**TASK TO COMPLETE**
Filter the lines below, copying only those with the string "reshape".

─── STORED ROWS ───

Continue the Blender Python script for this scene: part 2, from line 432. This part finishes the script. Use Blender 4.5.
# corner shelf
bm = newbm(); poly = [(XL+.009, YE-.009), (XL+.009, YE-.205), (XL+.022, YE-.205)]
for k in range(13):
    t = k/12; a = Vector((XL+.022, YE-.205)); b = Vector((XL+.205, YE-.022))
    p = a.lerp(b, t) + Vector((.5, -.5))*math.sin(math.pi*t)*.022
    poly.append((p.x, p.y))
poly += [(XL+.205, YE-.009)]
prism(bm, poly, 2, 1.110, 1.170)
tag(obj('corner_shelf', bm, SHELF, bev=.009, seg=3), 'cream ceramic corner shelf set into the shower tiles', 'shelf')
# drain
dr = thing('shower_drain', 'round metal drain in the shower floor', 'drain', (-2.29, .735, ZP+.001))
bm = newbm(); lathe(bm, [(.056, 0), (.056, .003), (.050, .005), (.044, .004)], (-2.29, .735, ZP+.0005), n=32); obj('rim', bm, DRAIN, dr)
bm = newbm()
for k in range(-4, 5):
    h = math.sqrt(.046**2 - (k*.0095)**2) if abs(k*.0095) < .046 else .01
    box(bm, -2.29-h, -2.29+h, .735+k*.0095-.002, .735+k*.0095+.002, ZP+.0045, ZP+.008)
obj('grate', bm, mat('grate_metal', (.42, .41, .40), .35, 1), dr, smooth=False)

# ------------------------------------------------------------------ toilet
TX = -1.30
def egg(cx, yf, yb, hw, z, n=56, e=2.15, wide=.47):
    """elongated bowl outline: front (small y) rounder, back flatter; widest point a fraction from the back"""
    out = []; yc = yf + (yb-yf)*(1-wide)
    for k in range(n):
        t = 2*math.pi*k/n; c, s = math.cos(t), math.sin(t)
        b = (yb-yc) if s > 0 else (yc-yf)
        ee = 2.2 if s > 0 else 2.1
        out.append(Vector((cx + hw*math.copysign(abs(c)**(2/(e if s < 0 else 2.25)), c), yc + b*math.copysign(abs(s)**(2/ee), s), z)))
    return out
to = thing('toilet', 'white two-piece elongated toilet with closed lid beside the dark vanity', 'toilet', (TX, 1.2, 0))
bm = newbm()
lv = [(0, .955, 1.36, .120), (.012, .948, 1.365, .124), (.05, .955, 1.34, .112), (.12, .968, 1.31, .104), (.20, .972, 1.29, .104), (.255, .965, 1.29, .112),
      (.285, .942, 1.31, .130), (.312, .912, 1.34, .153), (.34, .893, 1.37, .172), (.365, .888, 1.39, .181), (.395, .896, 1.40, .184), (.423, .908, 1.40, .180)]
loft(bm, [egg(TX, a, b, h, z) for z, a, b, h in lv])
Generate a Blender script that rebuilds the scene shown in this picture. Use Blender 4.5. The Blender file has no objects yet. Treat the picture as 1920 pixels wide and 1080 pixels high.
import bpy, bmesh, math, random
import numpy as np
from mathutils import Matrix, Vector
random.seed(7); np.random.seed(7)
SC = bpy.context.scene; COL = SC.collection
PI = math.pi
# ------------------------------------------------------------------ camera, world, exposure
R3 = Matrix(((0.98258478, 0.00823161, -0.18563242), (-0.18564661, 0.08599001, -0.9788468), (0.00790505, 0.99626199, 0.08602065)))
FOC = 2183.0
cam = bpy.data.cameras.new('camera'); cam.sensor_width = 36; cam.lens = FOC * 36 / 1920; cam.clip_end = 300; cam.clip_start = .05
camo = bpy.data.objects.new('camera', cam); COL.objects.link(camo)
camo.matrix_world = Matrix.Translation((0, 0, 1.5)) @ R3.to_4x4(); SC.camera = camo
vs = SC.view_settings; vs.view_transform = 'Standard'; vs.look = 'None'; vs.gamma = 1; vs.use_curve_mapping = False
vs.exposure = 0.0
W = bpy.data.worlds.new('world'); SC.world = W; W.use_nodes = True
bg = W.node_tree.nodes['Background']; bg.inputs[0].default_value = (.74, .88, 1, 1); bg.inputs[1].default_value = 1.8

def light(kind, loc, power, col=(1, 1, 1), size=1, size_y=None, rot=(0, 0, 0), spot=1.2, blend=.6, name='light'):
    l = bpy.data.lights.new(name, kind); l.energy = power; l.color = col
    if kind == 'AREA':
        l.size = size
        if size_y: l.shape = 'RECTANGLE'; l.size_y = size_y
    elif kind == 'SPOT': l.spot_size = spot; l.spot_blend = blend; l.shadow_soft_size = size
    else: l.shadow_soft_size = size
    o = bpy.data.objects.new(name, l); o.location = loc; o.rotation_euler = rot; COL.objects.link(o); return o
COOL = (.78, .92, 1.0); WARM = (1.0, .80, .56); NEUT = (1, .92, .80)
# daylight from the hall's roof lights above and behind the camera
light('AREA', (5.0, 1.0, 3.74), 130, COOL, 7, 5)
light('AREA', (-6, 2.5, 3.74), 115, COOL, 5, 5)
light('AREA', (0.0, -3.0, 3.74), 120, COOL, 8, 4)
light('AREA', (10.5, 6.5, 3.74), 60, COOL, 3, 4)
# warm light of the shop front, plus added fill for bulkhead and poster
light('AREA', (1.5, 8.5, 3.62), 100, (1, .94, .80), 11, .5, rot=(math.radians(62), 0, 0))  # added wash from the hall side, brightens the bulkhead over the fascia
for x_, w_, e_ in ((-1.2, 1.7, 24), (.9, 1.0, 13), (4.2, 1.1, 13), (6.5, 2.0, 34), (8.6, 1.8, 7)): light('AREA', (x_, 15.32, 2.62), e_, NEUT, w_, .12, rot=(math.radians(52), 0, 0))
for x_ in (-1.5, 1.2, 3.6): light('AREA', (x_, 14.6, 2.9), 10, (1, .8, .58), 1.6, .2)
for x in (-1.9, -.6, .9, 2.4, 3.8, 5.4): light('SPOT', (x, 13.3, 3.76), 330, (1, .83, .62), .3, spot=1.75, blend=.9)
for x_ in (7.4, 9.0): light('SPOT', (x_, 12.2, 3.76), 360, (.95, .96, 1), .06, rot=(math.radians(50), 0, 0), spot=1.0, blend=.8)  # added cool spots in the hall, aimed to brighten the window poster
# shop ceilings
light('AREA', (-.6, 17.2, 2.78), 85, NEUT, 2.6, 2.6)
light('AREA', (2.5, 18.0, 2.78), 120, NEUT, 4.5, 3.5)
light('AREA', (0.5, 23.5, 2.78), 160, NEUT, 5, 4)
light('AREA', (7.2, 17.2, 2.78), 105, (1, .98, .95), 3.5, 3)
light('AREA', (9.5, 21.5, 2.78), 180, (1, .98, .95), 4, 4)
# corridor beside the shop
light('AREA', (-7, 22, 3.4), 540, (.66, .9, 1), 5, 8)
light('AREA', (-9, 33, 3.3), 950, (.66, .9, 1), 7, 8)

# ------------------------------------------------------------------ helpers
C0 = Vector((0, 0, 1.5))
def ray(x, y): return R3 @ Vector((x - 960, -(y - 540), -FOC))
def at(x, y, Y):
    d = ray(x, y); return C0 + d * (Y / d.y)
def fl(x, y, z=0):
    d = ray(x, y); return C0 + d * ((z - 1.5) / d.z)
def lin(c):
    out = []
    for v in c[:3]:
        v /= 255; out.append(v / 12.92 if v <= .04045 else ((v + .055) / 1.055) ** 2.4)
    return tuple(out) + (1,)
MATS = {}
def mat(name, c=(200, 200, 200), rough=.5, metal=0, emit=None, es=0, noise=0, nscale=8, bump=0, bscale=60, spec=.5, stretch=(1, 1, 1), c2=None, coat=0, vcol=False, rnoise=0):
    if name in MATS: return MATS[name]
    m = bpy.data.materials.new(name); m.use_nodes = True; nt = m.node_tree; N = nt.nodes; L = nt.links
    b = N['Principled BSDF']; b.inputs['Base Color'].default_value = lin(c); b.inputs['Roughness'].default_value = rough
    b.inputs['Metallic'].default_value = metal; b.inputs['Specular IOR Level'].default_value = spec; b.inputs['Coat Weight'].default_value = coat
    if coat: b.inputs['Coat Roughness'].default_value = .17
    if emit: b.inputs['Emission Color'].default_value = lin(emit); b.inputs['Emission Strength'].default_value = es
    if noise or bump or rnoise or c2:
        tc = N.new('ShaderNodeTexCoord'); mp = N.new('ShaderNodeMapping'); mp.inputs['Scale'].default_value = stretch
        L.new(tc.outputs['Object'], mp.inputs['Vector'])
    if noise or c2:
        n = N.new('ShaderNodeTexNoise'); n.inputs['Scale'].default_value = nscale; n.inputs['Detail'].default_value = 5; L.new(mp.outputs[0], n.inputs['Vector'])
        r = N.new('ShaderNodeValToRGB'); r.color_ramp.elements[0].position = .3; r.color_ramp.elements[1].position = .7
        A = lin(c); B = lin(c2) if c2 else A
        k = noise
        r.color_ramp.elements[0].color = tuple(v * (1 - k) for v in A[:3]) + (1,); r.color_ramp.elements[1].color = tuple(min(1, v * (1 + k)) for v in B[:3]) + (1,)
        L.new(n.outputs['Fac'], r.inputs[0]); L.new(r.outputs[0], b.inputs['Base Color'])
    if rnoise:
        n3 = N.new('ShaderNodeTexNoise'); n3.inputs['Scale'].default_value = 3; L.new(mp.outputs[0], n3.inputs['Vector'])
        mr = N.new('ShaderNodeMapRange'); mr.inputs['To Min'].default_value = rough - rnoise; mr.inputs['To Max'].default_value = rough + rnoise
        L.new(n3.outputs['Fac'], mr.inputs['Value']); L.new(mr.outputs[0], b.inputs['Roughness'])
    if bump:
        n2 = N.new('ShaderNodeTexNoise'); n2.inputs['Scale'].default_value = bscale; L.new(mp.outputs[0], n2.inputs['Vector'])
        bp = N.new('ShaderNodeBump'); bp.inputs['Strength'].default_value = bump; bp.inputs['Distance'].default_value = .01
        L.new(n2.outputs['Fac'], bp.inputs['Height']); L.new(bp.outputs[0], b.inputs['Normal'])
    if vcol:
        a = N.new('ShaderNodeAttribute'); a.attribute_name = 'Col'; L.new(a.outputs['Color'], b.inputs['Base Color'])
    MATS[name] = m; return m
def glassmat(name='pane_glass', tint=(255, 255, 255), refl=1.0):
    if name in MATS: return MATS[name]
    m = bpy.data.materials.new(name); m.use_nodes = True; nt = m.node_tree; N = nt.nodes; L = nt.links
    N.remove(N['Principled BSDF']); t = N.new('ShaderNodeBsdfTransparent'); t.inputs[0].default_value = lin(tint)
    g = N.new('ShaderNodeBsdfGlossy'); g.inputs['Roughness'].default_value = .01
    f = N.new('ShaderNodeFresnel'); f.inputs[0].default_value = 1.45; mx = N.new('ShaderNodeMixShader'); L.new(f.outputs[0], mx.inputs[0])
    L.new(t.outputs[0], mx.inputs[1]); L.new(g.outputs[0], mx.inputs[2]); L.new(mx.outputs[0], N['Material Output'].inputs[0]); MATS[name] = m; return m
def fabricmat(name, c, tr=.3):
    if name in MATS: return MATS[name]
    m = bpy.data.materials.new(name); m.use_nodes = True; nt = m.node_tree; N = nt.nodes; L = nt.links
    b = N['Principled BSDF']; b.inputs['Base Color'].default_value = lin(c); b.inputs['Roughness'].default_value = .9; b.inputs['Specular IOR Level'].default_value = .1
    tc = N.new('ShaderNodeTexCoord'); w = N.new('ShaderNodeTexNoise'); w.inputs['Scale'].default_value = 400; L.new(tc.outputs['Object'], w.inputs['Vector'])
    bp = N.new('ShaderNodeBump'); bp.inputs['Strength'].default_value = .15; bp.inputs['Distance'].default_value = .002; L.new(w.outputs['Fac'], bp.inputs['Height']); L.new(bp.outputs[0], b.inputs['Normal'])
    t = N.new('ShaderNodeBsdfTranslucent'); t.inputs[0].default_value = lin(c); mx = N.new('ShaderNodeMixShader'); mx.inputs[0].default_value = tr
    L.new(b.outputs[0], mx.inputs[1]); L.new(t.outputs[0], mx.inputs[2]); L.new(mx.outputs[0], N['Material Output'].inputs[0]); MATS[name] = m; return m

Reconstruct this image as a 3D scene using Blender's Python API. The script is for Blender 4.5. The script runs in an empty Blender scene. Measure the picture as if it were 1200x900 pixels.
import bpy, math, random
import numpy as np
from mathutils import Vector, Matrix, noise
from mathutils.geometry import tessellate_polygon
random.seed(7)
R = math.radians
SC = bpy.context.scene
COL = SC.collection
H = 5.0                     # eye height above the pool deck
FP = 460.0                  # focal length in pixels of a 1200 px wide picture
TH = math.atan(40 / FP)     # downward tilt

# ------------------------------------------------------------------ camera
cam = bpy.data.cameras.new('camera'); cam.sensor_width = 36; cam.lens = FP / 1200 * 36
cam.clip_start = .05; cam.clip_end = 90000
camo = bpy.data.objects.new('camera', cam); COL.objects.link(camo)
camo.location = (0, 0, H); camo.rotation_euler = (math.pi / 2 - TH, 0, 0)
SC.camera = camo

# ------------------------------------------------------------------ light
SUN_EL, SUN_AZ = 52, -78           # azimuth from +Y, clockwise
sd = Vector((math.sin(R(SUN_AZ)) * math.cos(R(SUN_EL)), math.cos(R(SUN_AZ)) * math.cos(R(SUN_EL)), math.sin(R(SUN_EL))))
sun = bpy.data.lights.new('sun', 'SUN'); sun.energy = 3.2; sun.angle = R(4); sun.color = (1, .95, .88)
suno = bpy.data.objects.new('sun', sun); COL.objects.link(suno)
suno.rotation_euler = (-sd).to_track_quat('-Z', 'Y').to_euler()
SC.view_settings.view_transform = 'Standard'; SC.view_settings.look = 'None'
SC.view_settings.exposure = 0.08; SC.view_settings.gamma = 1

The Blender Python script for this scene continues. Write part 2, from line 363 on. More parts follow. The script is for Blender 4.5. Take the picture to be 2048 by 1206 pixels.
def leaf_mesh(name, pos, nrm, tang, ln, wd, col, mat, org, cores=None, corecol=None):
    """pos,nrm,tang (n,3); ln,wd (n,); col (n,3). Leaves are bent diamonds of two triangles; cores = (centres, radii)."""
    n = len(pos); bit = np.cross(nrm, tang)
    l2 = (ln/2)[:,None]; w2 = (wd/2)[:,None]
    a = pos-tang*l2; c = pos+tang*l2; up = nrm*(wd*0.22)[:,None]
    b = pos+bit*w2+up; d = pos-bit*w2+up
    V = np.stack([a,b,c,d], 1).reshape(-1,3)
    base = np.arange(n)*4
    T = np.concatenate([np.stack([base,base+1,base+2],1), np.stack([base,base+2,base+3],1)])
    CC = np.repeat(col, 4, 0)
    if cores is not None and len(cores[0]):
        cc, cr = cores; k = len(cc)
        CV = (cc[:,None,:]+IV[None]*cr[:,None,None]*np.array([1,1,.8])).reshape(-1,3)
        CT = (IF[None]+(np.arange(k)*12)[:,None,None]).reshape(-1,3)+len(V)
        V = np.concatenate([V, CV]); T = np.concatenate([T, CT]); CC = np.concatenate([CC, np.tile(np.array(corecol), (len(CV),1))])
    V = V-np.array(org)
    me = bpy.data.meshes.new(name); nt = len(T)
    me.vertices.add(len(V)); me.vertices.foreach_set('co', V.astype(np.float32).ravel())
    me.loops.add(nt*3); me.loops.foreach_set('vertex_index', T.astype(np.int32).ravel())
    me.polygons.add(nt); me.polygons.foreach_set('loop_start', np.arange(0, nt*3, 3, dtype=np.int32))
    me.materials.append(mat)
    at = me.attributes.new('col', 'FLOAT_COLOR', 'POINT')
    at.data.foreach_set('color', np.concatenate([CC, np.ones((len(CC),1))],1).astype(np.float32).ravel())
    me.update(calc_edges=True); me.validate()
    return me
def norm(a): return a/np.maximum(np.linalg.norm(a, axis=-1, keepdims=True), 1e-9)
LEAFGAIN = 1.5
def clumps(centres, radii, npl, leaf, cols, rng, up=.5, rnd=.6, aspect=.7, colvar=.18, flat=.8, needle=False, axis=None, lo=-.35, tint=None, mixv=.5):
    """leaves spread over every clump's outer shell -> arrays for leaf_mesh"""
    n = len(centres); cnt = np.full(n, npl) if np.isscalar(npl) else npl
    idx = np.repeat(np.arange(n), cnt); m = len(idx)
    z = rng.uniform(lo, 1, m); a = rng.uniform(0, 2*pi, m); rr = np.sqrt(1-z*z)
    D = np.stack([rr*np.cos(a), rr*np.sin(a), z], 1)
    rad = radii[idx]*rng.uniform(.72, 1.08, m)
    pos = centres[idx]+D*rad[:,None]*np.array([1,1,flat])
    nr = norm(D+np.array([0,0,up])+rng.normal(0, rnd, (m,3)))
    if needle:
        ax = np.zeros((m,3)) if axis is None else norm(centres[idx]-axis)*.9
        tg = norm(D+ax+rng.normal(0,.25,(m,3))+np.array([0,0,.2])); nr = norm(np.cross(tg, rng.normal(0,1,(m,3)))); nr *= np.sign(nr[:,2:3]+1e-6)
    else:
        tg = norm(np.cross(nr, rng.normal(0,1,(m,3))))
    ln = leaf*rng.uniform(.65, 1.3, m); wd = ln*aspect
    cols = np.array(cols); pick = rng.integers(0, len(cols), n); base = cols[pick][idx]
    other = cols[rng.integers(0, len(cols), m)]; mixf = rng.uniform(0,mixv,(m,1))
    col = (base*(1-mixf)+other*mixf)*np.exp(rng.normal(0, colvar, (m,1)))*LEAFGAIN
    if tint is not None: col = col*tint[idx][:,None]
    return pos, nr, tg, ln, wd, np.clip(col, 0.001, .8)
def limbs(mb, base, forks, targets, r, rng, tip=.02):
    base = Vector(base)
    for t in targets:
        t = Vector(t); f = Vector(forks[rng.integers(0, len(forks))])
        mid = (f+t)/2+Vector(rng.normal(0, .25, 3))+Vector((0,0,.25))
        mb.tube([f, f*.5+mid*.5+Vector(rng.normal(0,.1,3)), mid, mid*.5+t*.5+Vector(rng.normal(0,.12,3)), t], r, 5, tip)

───

**TASK SOLUTION**
    V = np.stack([a,b,c,d], 1).reshape(-1,3)
        CV = (cc[:,None,:]+IV[None]*cr[:,None,None]*np.array([1,1,.8])).reshape(-1,3)
        CT = (IF[None]+(np.arange(k)*12)[:,None,None]).reshape(-1,3)+len(V)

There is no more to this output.